SHORT EXERCISE – Transcribe the material word for word, but without the images.
[start of DATA BLOCK]
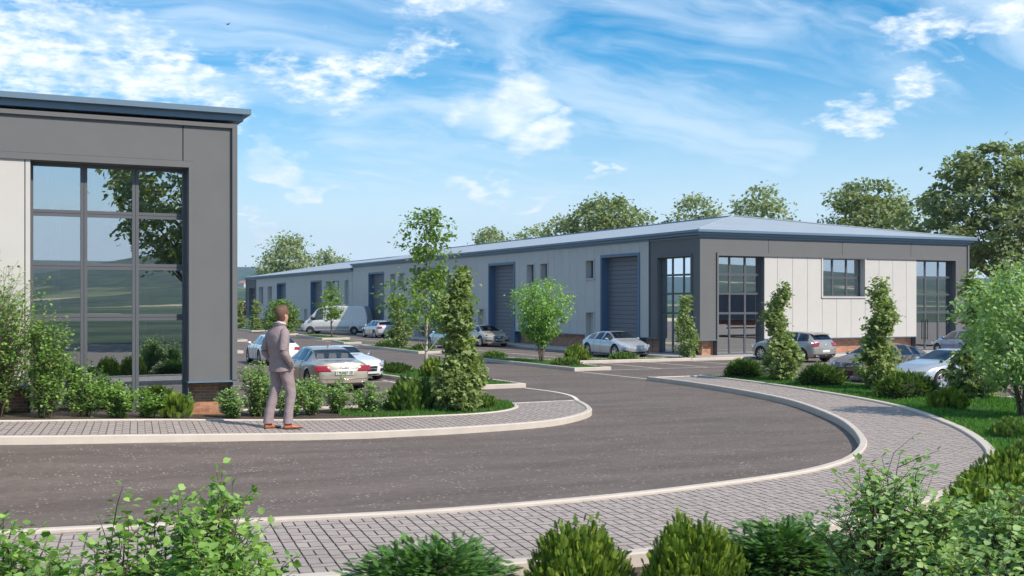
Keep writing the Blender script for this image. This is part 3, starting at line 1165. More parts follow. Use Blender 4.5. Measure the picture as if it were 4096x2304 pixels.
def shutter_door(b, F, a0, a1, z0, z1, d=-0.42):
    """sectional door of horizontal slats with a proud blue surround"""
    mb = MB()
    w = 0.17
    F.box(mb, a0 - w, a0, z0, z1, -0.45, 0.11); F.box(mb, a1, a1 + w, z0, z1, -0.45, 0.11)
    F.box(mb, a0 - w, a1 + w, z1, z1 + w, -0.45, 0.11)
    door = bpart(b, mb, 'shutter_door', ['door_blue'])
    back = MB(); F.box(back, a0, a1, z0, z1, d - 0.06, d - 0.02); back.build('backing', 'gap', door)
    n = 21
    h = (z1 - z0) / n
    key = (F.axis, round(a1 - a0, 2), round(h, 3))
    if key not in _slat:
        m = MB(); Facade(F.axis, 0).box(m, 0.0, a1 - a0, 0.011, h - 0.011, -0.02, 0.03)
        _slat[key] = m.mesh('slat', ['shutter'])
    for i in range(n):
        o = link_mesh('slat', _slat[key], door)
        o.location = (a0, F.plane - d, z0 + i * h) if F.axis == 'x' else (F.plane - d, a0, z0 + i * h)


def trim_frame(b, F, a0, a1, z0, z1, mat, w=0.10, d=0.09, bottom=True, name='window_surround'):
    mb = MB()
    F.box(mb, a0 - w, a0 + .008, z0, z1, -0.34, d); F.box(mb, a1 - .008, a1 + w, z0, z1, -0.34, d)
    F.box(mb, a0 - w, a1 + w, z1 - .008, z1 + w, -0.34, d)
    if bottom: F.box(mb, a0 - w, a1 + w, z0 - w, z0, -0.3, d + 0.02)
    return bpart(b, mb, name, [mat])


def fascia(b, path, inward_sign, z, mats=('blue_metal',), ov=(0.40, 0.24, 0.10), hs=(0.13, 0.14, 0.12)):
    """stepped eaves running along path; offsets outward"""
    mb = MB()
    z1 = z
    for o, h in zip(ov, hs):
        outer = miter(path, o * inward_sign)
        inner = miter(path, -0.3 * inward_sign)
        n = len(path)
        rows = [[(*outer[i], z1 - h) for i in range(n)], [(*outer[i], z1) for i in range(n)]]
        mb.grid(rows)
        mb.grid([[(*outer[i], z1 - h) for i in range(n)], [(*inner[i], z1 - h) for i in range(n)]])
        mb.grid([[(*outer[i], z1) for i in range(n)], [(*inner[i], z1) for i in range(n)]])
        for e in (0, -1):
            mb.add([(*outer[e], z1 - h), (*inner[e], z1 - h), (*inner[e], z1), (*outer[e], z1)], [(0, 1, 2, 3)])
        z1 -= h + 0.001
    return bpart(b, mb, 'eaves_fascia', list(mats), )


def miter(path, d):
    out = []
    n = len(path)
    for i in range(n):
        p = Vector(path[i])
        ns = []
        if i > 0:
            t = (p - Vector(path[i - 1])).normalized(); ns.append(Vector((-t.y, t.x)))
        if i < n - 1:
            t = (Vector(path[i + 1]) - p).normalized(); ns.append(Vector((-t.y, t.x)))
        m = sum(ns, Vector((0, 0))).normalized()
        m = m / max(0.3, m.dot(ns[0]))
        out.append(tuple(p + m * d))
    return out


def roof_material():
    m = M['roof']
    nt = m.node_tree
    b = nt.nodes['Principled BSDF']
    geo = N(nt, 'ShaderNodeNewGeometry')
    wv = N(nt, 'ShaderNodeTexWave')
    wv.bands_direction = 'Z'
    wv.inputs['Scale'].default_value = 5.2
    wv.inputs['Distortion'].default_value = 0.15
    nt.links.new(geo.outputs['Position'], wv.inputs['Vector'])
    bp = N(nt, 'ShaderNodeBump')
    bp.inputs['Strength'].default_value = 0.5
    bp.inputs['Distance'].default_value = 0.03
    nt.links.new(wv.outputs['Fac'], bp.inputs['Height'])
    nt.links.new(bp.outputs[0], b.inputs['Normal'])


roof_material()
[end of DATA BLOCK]
RESULT OF THIS TASK –
Keep writing the Blender script for this image. This is part 3, starting at line 1165. More parts follow. Use Blender 4.5. Measure the picture as if it were 4096x2304 pixels.
def shutter_door(b, F, a0, a1, z0, z1, d=-0.42):
    """sectional door of horizontal slats with a proud blue surround"""
    mb = MB()
    w = 0.17
    F.box(mb, a0 - w, a0, z0, z1, -0.45, 0.11); F.box(mb, a1, a1 + w, z0, z1, -0.45, 0.11)
    F.box(mb, a0 - w, a1 + w, z1, z1 + w, -0.45, 0.11)
    door = bpart(b, mb, 'shutter_door', ['door_blue'])
    back = MB(); F.box(back, a0, a1, z0, z1, d - 0.06, d - 0.02); back.build('backing', 'gap', door)
    n = 21
    h = (z1 - z0) / n
    key = (F.axis, round(a1 - a0, 2), round(h, 3))
    if key not in _slat:
        m = MB(); Facade(F.axis, 0).box(m, 0.0, a1 - a0, 0.011, h - 0.011, -0.02, 0.03)
        _slat[key] = m.mesh('slat', ['shutter'])
    for i in range(n):
        o = link_mesh('slat', _slat[key], door)
        o.location = (a0, F.plane - d, z0 + i * h) if F.axis == 'x' else (F.plane - d, a0, z0 + i * h)


def trim_frame(b, F, a0, a1, z0, z1, mat, w=0.10, d=0.09, bottom=True, name='window_surround'):
    mb = MB()
    F.box(mb, a0 - w, a0 + .008, z0, z1, -0.34, d); F.box(mb, a1 - .008, a1 + w, z0, z1, -0.34, d)
    F.box(mb, a0 - w, a1 + w, z1 - .008, z1 + w, -0.34, d)
    if bottom: F.box(mb, a0 - w, a1 + w, z0 - w, z0, -0.3, d + 0.02)
    return bpart(b, mb, name, [mat])


def fascia(b, path, inward_sign, z, mats=('blue_metal',), ov=(0.40, 0.24, 0.10), hs=(0.13, 0.14, 0.12)):
    """stepped eaves running along path; offsets outward"""
    mb = MB()
    z1 = z
    for o, h in zip(ov, hs):
        outer = miter(path, o * inward_sign)
        inner = miter(path, -0.3 * inward_sign)
        n = len(path)
        rows = [[(*outer[i], z1 - h) for i in range(n)], [(*outer[i], z1) for i in range(n)]]
        mb.grid(rows)
        mb.grid([[(*outer[i], z1 - h) for i in range(n)], [(*inner[i], z1 - h) for i in range(n)]])
        mb.grid([[(*outer[i], z1) for i in range(n)], [(*inner[i], z1) for i in range(n)]])
        for e in (0, -1):
            mb.add([(*outer[e], z1 - h), (*inner[e], z1 - h), (*inner[e], z1), (*outer[e], z1)], [(0, 1, 2, 3)])
        z1 -= h + 0.001
    return bpart(b, mb, 'eaves_fascia', list(mats), )


def miter(path, d):
    out = []
    n = len(path)
    for i in range(n):
        p = Vector(path[i])
        ns = []
        if i > 0:
            t = (p - Vector(path[i - 1])).normalized(); ns.append(Vector((-t.y, t.x)))
        if i < n - 1:
            t = (Vector(path[i + 1]) - p).normalized(); ns.append(Vector((-t.y, t.x)))
        m = sum(ns, Vector((0, 0))).normalized()
        m = m / max(0.3, m.dot(ns[0]))
        out.append(tuple(p + m * d))
    return out


def roof_material():
    m = M['roof']
    nt = m.node_tree
    b = nt.nodes['Principled BSDF']
    geo = N(nt, 'ShaderNodeNewGeometry')
    wv = N(nt, 'ShaderNodeTexWave')
    wv.bands_direction = 'Z'
    wv.inputs['Scale'].default_value = 5.2
    wv.inputs['Distortion'].default_value = 0.15
    nt.links.new(geo.outputs['Position'], wv.inputs['Vector'])
    bp = N(nt, 'ShaderNodeBump')
    bp.inputs['Strength'].default_value = 0.5
    bp.inputs['Distance'].default_value = 0.03
    nt.links.new(wv.outputs['Fac'], bp.inputs['Height'])
    nt.links.new(bp.outputs[0], b.inputs['Normal'])


roof_material()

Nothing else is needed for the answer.